Dead Man’s Hand: Poker Flat deals an ace

Words by: Cila Warncke
Posted: 22/2/08 11:36

With fine label compilations rolling out of Germany like BMWs off the assembly line reviewing them is like trying to compare a BMW sedan to one of its zippy roadsters: there is often little to choose between. The quality is consistent; it just depends on what kind of ride you're looking for.

At first spin Poker Flat Volume 6: Dead Man's Hand (bonus points, incidentally, for the Wild West referencing title and witty cover art) is the lumbering family wagon of its genre.

The first CD threatens pedestrianism with over-long, background music for hip soccer moms like Simon Flower's The Whisper Had It and Relapse by Jeff Samuel. Don't think label boss Steve Bug who compiles the unmixed first side doesn't have an ace up his sleeve - the bubbling A World Without. It instantly lifts the CD and, though it's not a mix, the rest behaves according to accepted dancefloor principles, building in energy and interest.
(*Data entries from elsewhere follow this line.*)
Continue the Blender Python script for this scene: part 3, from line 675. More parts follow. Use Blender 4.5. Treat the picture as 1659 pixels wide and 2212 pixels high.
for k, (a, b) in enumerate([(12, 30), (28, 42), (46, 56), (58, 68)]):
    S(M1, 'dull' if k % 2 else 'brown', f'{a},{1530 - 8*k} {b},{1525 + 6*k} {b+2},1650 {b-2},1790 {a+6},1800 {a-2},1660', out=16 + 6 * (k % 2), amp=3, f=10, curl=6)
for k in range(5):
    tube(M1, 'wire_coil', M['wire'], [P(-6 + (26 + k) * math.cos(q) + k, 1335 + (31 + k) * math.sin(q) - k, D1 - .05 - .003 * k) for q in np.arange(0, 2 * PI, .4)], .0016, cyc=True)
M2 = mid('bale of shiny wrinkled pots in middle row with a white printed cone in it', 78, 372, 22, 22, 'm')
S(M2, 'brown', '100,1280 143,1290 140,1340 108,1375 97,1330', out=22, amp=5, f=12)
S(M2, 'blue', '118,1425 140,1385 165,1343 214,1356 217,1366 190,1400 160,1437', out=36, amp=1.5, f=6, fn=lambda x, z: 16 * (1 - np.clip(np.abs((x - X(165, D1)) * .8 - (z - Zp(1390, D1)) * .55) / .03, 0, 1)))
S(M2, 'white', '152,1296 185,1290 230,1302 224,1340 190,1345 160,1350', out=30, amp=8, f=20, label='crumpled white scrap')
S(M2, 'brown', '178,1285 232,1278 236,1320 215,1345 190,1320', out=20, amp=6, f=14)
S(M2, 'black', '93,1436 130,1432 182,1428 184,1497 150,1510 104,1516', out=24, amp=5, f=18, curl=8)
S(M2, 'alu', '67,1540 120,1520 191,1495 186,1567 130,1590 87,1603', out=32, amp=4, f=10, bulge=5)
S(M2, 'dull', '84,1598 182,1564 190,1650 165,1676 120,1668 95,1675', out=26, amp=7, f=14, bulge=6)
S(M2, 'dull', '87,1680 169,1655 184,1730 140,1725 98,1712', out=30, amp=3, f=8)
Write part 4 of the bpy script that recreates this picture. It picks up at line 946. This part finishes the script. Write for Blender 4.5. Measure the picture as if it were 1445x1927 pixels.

Dan Berkson & James What deliver an exclusive cut, Indigo, which very nearly erases the memory of the first couple of dull tracks. An impressive, expansive, clever-but-not-too-clever record it restores faith and gets your feet moving in one neat swoop. Also, the editing gets better as it goes along with Maik Loewen's Bright Night clocking in at a chirpy, manageable five minutes before Martin Landsky and Sebo K's joint handiwork Let Me Dance delivers a sexy, sweet rush of pleasure.

Ultimately, CD one is for DJs and collectors - at home listeners should skip straight to the Clé mixed CD two. He's one half of the Martini Bros so don't be surprised to see a healthy array of their tracks here. They all stand on their own merits though, so I won't be sniffy about it. In particular, the mix from From Buleaux to Towards Beleaux is a light-hearted, synth poppy moment which puts paid to any ghosts of techno worthiness. Clé and Steve Bug exercise their prerogative as selectors and give themselves what is arguably the best track on the mix: the aptly titled Hidden Pleasures with has the beauty, lightness and tensile strength of polished titanium. The other contender for best track is Organic, by the reliably superb Guido Schneider and brother-in-synths Florian Schirmacher. It is just lovely: melodic, textured, fluttery, irresistible. Martin Landsky redeems himself on side two after a flat Man High (on CD one) with the lovely, luscious Cold Eyes which evokes welcome memories of the interstellar 1000 Miles. Also hitting the right note is Martini Bros' Karawane, a pumping electro-infused cut and Bug's casually excellent Momwack.

Though a bit of a grower Dead Man's Hand shows that for slick, easy-to-manoeuvre techno Poker Flat still holds the high cards.